In Germany 35% of the total energy consumption in water utilities is due to well pumping (Plath et al., 2010). Therefore, a more efficient abstraction, besides the reduction of the carbon footprint, will lead to economic benefits for the operator. Different strategies exist for energy saving both in the operation of well fields as well as with the use of adapted, energy-efficient technical equipment (pumps, pipes, etc.) (Madsen et al., 2009). The objective of this study is the development and testing of a well field optimization tool, which is based on a hydraulic pipe network model (EPANET) but also takes steady-state well drawdown into account. The optimizer, based on coupling EPANET with the programing language R, simulates automatically the different optimization strategies (e.g. smart well field management, pump renewal) and evaluates their impact on the energy demand. The developed well field model was tested for a case study in France and predicted the measured energy demand with an error of less than 2%. The identified energy saving potential found by the optimizer reaches up to 17% in case of implementing only smart well field management and close to 50% combining the latter option with pump renewal.
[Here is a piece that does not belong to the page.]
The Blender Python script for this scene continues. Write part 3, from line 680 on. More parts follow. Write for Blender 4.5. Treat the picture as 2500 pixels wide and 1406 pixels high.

Last decades the concern about energy consumption has globally arisen due to awareness on climate change and the increase of energy prices. In the water field the nexus between water and energy has been extensively studied, however, there has been little discussion about energy-efficient specific approaches. This master thesis is part of the OPTIWELLS project which addresses to determine more energy efficient techniques for water supply operation, in particular for water abstraction well fields. One option to optimize a well field preserving its structure or components is the “smart well field management”, which maximize the time during which the pumps are performing on their best efficiency point, guaranteeing the water demand. The smart well field management is complex and accounts for various integrated processes. The aim of the project is to develop a prototype of a software tool able to cope with this complex optimisation problem. In particular, this master thesis deals with the modelling of a case study, applying methodologies that will be implemented in the OPTIWELLS prototype tool. Results and methods of data analysis for a well field, including a site audit, are described. The well field modelling was carried out with EPANET software by means of its Programmer’s Toolkit. No reliable data to validate the energy consumption estimation of the model were available. However, the report shows that observed hydraulic conditions of an abstraction well field can be accurately reproduced. The impact of different modelling approaches and amount of data available on energy evaluation is also drawn. Some insight into the well field current conditions (current pump curve, drawdown, water quality, specific energy demand,..) are discussed and recommendations or the operation of the case study site will be given.